Monitor your home electricity usage easily
The Owl is a small two-part kit for monitoring how much electricity your home is using.
There is a transmitter, which clips on to your mains supply cable (it’s quite safe but you will need access to your home’s electricity meter), and a receiver which shows usage on its screen.
The transmitter is a fairly small, unobtrusive device that can be screwed to the wall to keep it in place. Both it and the receiver are battery-powered so there is no further wiring to connect. The receiver battery lasts for about 10 months and the transmitter lasts about 18. It was all easy to set up, with a clear picture-led guide that explained what to connect where.
The receiver shows current usage in watts as well as how much money you are spending each second in pounds and how much carbon dioxide is being produced.
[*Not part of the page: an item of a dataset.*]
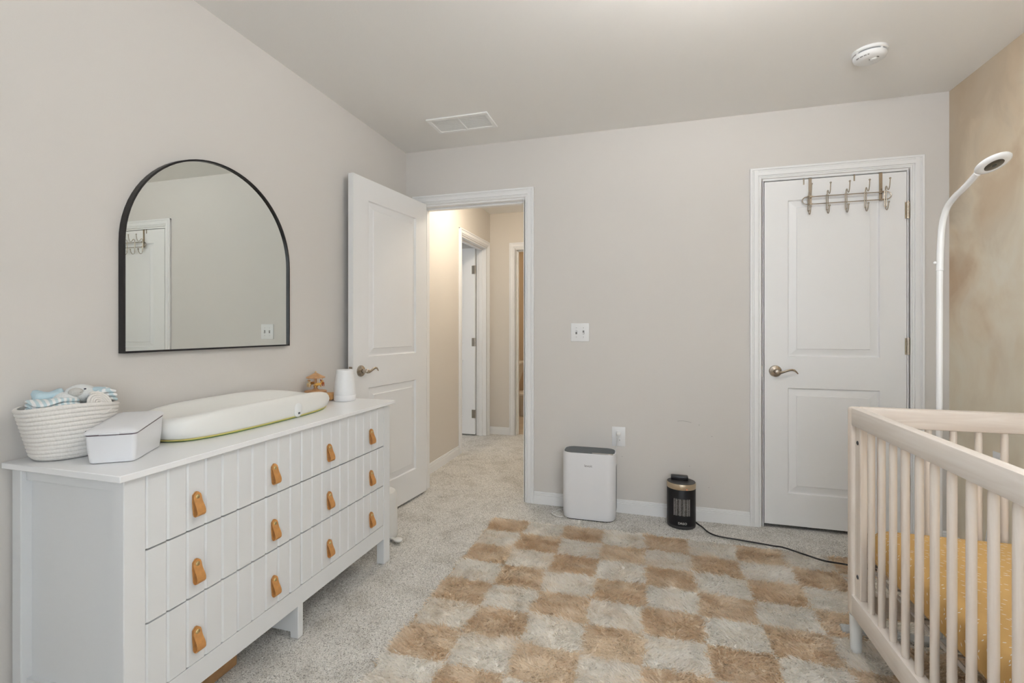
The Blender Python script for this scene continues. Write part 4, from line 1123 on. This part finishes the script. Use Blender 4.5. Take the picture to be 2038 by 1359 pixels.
def changer():
    cx_, cy_ = -1.520, 1.516
    t = thing('changing_pad', 'white moulded foam baby changing pad on the dresser', 'changing pad', (cx_, cy_, TZ))
    hw, hl = .155, .398
    n = 72
    def outl(s, a_):
        # superellipse, slightly narrower at the far end
        c_, s_ = math.cos(a_), math.sin(a_)
        e = 2/3.3
        x = hw*abs(c_)**e*math.copysign(1, c_); y = hl*abs(s_)**e*math.copysign(1, s_)
        x *= 1-.06*max(0, y/hl)**2
        return x*s, y*s
    def rimh(a_):
        y = math.sin(a_)
        return .078+.016*abs(math.cos(a_))**1.5-.018*max(0, y)**2-.004*max(0, -y)**3
    prof = [(.93, .006, 0), (.965, .014, 0), (.99, .028, 0), (1.0, None, .55), (.985, None, .80), (.955, None, .95), (.915, None, 1.0), (.875, None, .97), (.83, None, .86), (.77, None, .66), (.69, None, .48), (.56, None, .37), (.38, None, .33), (.18, None, .32)]
    rings = []
    for s, z, k in prof:
        R = []
        for i in range(n):
            a_ = 2*PI*i/n
            x, y = outl(s, a_)
            if k and s < .9: # dish: keep the rim width constant rather than proportional along the length
                pass
            R.append((x, y, z if z is not None else rimh(a_)*k))
        rings.append(R)
    V = [p for R in rings for p in R]; F = []
    for i in range(len(rings)-1):
        for k in range(n): F.append((i*n+k, i*n+(k+1) % n, (i+1)*n+(k+1) % n, (i+1)*n+k))
    V.append((0, 0, .035)); c_ = len(V)-1; m_ = (len(rings)-1)*n
    for k in range(n): F.append((m_+k, m_+(k+1) % n, c_))
    F.append(tuple(range(n))[::-1])
    mesh('moulded_foam', V, F, FOAM, t, 'all')
    def band(nm, s0, s1, z0, z1, m):
        R = []
        for s, z in ((s0, z0), (s1, z1), (s1-.02, z1)): R.append([(*outl(s, 2*PI*i/n), z) for i in range(n)])
        return loft(nm, R, m, t)
    band('green_liner', .925, .940, .0008, .0048, PADGREEN); band('yellow_piping', .945, .957, .0046, .0088, PADYELLOW)
    # strap slot cover on the front
    bm = B(); rr = rrect(.044, .056, .020, 6)
    ang = None
    P0 = Vector((.1495, .095)); nx = Vector((1, .03)).normalized(); tx = Vector((-nx.y, nx.x))
    V = []; F = []; k = len(rr)
    for d, s in ((-.006, 1), (.004, 1), (.007, .8)):
        V += [(P0.x+tx.x*x*s+nx.x*d, P0.y+tx.y*x*s+nx.y*d, .033+y*s) for x, y in rr]
    for i in range(2):
        for q in range(k): F.append((i*k+q, i*k+(q+1) % k, (i+1)*k+(q+1) % k, (i+1)*k+q))
    F += [tuple(range(k))[::-1], tuple(range(2*k, 3*k))]
    st = mesh('strap_buckle', V, F, mat('clear_white', (.83, .85, .85), .15), t, True)
    for q in (-.004, 0, .004):
        c0 = P0+tx*q+nx*.0075
        bm = B(); box(bm, -.0008, .0008, -.001, .001, .016, .024, mtx=Matrix.Translation((c0.x, c0.y, 0))); obj('slot', bm, GREYPL, st)
changer()

def carousel():
    t = thing('carousel_music_box', 'small wooden carousel music box behind the changing pad', 'music box', (-1.622, 2.035, TZ), .35)
    W1 = mat('carousel_wood', (.54, .31, .15), .5, var=(50, .15)); W2 = OAK
    def L_(nm, prof, m, c=(0, 0), n=28): bm = B(); lathe(bm, prof, n, c=c); return obj(nm, bm, m, t, True)
    # figure-of-eight base: drum with the winding works, and the round platform
    bm = B(); box(bm, .0, .095, -.036, .036, .001, .038, .016, 4); obj('base_block', bm, W2, t, True)
    L_('drum', [(.048, .001), (.048, .036), (.046, .038)], W2)
    L_('platform', [(.051, .0385), (.053, .041), (.053, .048), (.050, .0495)], W1)
    L_('pedestal', [(.020, .0495), (.017, .054), (.009, .060), (.0085, .068), (.013, .073), (.0105, .076)], W1)
    L_('column', [(.0068, .076), (.0068, .112), (.010, .1135)], W1)
    L_('canopy', [(.042, .1125), (.046, .114), (.045, .1175), (.028, .126), (.010, .1365), (.004, .139)], W1)
    L_('finial', [(.003, .138), (.0055, .141), (.0055, .144), (.002, .147)], mat('pale_wood', (.72, .53, .30), .5), n=14)
    cols = [(.74, .42, .10), (.52, .14, .04), (.62, .30, .08), (.80, .62, .34)]
    for k in range(4):
        a_ = -.9+k*PI/2; px, py = .034*math.cos(a_), .034*math.sin(a_)
        m = mat('horse_%d' % k, cols[k], .45)
        H = bpy.data.objects.new('horse', None); COL.objects.link(H); H.parent = t; H.location = (px, py, .084); H.rotation_euler = (0, 0, a_+PI/2); H.scale = (1.55, 1.55, 1.35)
        bm = B(); blob(bm, (0, 0, 0), .0055, (2.0, 1, 1), 0, 0, 12, 8); tube(bm, [(.007, 0, .002), (.012, 0, .009)], .0026, 6); blob(bm, (.014, 0, .0105), .003, (1.5, .8, .8), 0, 0, 8, 6)
        for sx in (-.007, .007):
            for sy in (-.002, .002): tube(bm, [(sx, sy, -.002), (sx*1.3, sy, -.011)], .0012, 5)
        tube(bm, [(-.010, 0, .001), (-.015, 0, -.004)], .0012, 5)
        obj('horse_body', bm, m, H, True)
        bm = B(); tube(bm, [(0, 0, .004), (0, 0, .0215)], .0009, 6); obj('horse_pole', bm, mat('pole_wood', (.78, .55, .28), .5), H)
carousel()
def sound():
    t = thing('sound_machine', 'white cone-shaped sound machine at the far end of the dresser', 'sound machine', (-1.478, 2.073, TZ))
    m = mat('sound_white', (.82, .83, .84), .35)
    bm = B(); lathe(bm, [(.050, .0008), (.0525, .006), (.0530, .028), (.0525, .0295)], 40); obj('base', bm, mat('sound_base', (.84, .84, .85), .3), t, True)
    bm = B(); lathe(bm, [(.0520, .0297), (.0528, .031), (.0515, .055), (.0465, .105), (.0410, .150), (.0395, .1545), (.036, .1562), (0, .1552)], 40); obj('shell', bm, m, t, True)
sound()

# ================================================================== pedal bin behind the dresser
def pedal_bin():
    t = thing('pedal_bin', 'small white pedal bin on the carpet between the dresser and open door', 'bin', (-1.445, 2.352, 0), -.25)
    m = mat('bin_white', (.74, .74, .72), .4)
    def L_(nm, prof, mm, **k): bm = B(); lathe(bm, prof, 36, **k); return obj(nm, bm, mm, t, True)
    L_('body', [(.088, .010), (.092, .016), (.094, .05), (.090, .215), (.088, .222)], m)
    L_('lid', [(.089, .2222), (.0905, .228), (.089, .245), (.080, .262), (.05, .272), (0, .275)], m)
    bm = B(); tube(bm, crom([(.060, -.066, .200), (.078, -.075, .235), (.060, -.055, .268), (.02, -.03, .284)], 4), .004, 8); obj('carry_handle', bm, m, t, True)
    bm = B(); lathe(bm, [(.008, 0), (.008, .004), (.005, .006), (0, .006)], 14, mtx=Matrix.Translation((.080, -.040, .19)) @ Matrix.Rotation(PI/2, 4, 'Y')); obj('pivot', bm, STEEL, t, True)
    bm = B(); lathe(bm, [(.0, .020), (.018, .020), (.022, .025), (.022, .030), (.018, .033), (0, .0335)], 24, c=(.142, -.012), sx=1.15); box(bm, .085, .128, -.022, -.002, .022, .028); obj('pedal', bm, m, t, True)
pedal_bin()

# ================================================================== bathroom glimpse: toilet
def toilet():
    t = thing('toilet', 'white toilet glimpsed through the bathroom doorway', 'toilet', (-1.99, 6.25, .004))
    m = mat('porcelain', (.82, .80, .76), .2)
    def q(z, x0, x1, w_): return [(x0, -w_, z), (x1, -w_, z), (x1, w_, z), (x0, w_, z)]
    loft('tank', [q(.32, .01, .20, .17), q(.44, .01, .245, .20), q(.685, .01, .315, .215)], m, t, smooth=False)
    bm = B(); box(bm, .004, .335, -.225, .225, .687, .722, .008, 2); obj('tank_lid', bm, m, t, True)
    bm = B(); lathe(bm, [(.11, 0), (.10, .05), (.12, .14), (.17, .245), (.185, .275), (.17, .277)], 32, c=(.42, 0), sx=1.35, mtx=None); obj('bowl', bm, m, t, True)
    bm = B(); lathe(bm, [(.185, .2775), (.19, .283), (.188, .303), (.17, .308)], 32, c=(.42, 0), sx=1.35); obj('seat', bm, m, t, True)
    bm = B(); tube(bm, [(.31, -.222, .62), (.345, -.222, .615)], .007, 8); obj('flush_lever', bm, STEEL, t)
toilet()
It also shows data for the last day, month, quarter or year, with two years of data stored. The meter is quite handy for checking single appliances – about three seconds after turning our kettle on the display shot up, which was quite instructive.
To calculate costs you need to input the data for your tariff. It can cope with up to four tariffs, with different ones for night and day. This is useful if you are an Economy 7 customer.
The house in which we tested the kit uses a British Gas electricity tariff that has different rates for the first few units of electricity each quarter. The Owl cannot cope with that so we used an average of the two which gave a fair approximation to the true cost (in fairness, no other current meter can cope with such tariffs either).
Setting up the cost data and using the meter was quite simple. The buttons are clear and the printed guide helps, although the beep every time a button is pressed gets irritating quickly.
Besides the monitor we are looking at, the company also supplies a cheaper Micro monitor, priced at £25, which lacks features such as the historical data and the Economy 7 mode, and a PC connection kit if you want to analyse your usage even further.